begin GIVEN MATERIAL

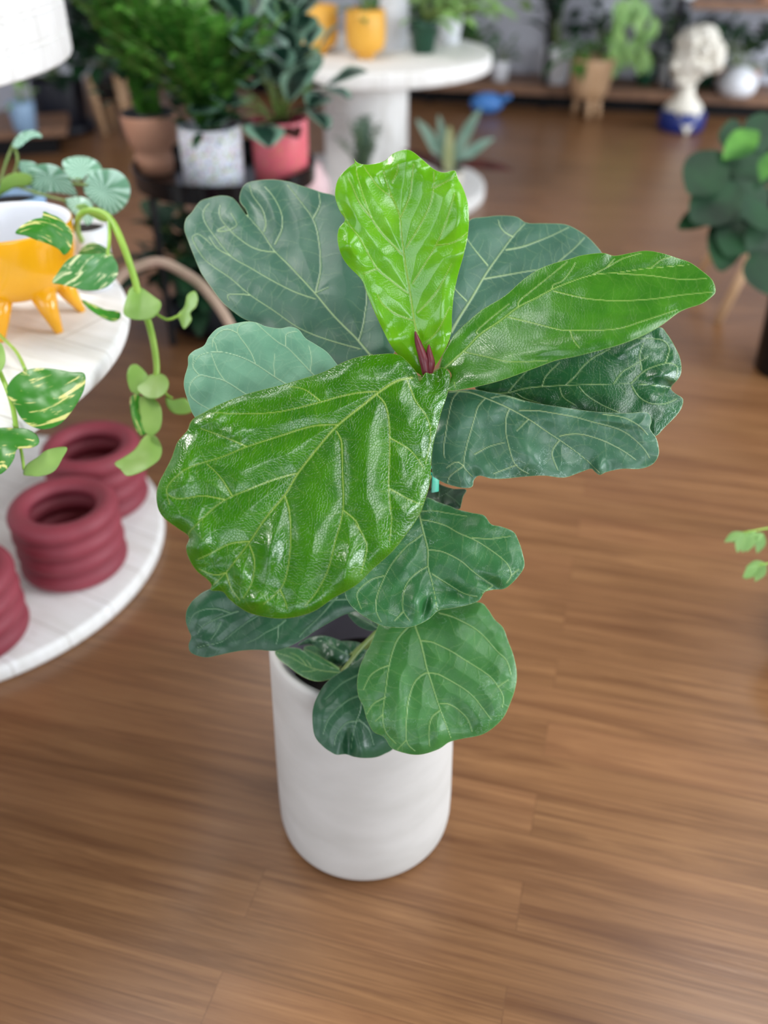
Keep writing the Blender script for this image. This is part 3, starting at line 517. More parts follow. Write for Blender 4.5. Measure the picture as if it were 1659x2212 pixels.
traced('leaf', C5, [(1330,650),(1280,700),(1200,760),(1120,812),(1040,872),(990,940),(950,1030),(940,1120),(955,1240),(1010,1312),(1070,1356),(1110,1373),(1170,1370),(1230,1388),(1300,1396),(1380,1390),(1440,1366),(1500,1330),(1560,1240),(1540,1050),(1480,880),(1420,740)],
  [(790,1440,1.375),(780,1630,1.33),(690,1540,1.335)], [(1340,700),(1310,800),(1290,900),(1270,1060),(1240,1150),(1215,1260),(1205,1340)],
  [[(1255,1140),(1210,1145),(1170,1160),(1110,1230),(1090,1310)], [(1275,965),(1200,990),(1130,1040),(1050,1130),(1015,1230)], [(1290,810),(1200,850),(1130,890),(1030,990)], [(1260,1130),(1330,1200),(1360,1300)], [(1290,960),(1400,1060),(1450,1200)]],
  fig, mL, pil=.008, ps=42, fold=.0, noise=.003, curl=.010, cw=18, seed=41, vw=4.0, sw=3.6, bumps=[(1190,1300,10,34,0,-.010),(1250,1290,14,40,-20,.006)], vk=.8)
traced('leaf', C5, [(682,665),(720,640),(760,633),(850,642),(920,690),(1000,738),(1080,770),(1140,800),(1110,832),(1050,856),(980,866),(910,850),(840,812),(760,752),(710,712)],
  [(735,1455,1.40),(600,1405,1.43),(680,1460,1.385)], [(1140,808),(1000,792),(900,760),(790,700),(700,670)], [[(980,785),(920,800),(870,800)], [(900,755),(850,700),(790,670)], [(930,760),(900,720)]],
  fig, mI, pil=.003, ps=30, fold=.1, noise=.002, seed=44, vw=2.9, sw=1.9, vk=.7)
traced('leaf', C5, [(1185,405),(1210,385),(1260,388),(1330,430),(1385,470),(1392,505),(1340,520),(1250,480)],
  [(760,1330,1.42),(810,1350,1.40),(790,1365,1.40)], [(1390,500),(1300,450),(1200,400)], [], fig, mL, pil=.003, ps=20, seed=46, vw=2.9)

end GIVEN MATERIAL

**PROBLEM TO WORK ON:** From the data above, count the lines where "leaf" occurs and give that figure and nothing else.

**THE COMPLETED TASK:** 3